I once read an argument by the libertarian economist Thomas Sowell against the conventional wisdom that rising income is bad because most statistics which show rising income inequality do not account for individuals moving between income bands over time.

His argument went something like this. Consider the average professional at the beginning of their career, for example a junior doctor ( the argument also seems to apply to non-professionals but in a less extreme way). They won’t be in the top income bracket when they begin working but over the course of their career they almost certainly will at some point. For this reason income inequality is not as significant an indicator of the actual economic situation for many individuals as it does not track how the incomes of individuals change, and often increase, over time. Furthermore, income inequality statistics don’t count people who don’t work, which includes a large number of wealthy pensioners. Therefore rising income inequality can even be thought of as a positive thing as it affords young people the opportunity to earn more, and thus actual leads to less actual inequality of wealth.

I couldn’t find a link to his exact words unfortunately but I suspect that he was making the point from the point of view to defend free-market capitalism.

My question is simply is is argument correct, and if not why not?

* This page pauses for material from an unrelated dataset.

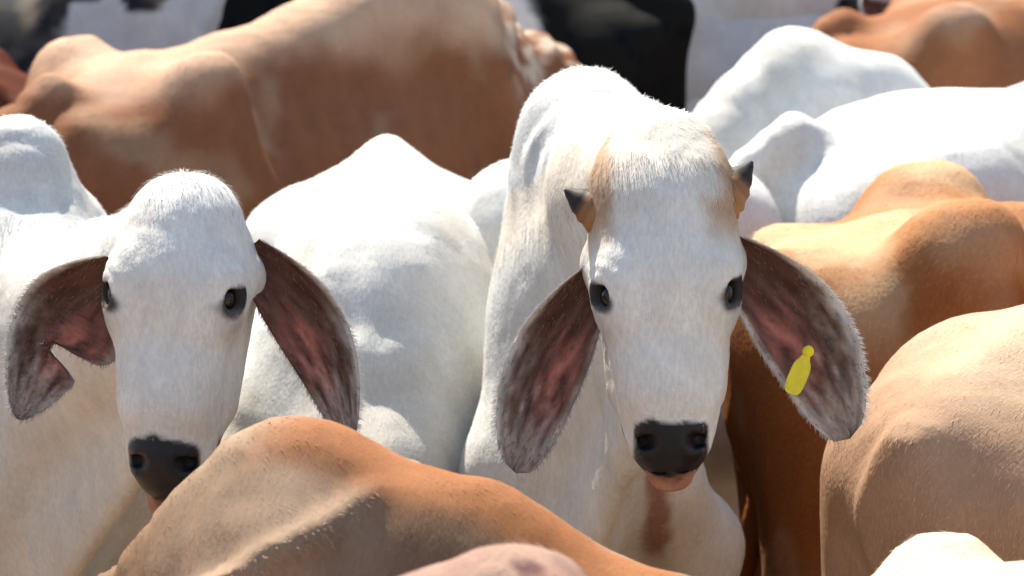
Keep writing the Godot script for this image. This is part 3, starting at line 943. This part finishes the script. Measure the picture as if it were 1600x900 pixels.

I am a physics student, so I’m possibly just not familiar with the most technical economic theory that might explain this, but I can’t figure out why this fact (that people move between income brackets over time) is basically never addressed either in political discourse ( eg the Labour Party are always talking about income inequality but I’ve never heard the Conservatives give as eloquent a response as Sowell) or the popular literature that I’ve read ( eg newspapers on the right and left, and books by modern economists such as Ha joon Chang and David pilling).


1 Answer 1


The argument is correct

Social Mobility and Income Inequality are simply two distinct phenomenons. Mobility is arguably the more complex one, and there are many different ways to define it. As an example, absolute mobility refers to someone earning more income in absolute terms (\$ per year), while relative mobility refers to someone earning more in relative terms (going from the 60th to the 70th percentile of the income distribution). Note that the latter could occur for constant personal income, if income of all others decline. Another major distinction is made between inter- and intra- generational mobility. I would attribute part of the reason mobility is not featured often in political discource to the ambigiuous meaning of the concept. Related to this, there is no generally accepted single indicator (like the Gini coefficient for income inequality) by which mobility could be measured.

The second reason is that measuring mobility requires repeated observations of income distributions for the same individuals, ideally over a long period of time. These kind of data are still rather rare and not available for all countries in the required quality.

The scenario you have in mind ("the guy is not poor because he is likely going to earn a lot") is essentially a prospective task where one would estimate future earnings paths. While this can be done in principle, the precision of such studies are far below e.g. a detailed analysis on poverty ratios for various demographic groups.

Summing up, measuring income inequality ignores the movement of individuals between two points in time, which should be kept in mind when talking about income inequality. Povery is much more a problem if it's not a transitory, but a permanent phenomenon from an individual perspective.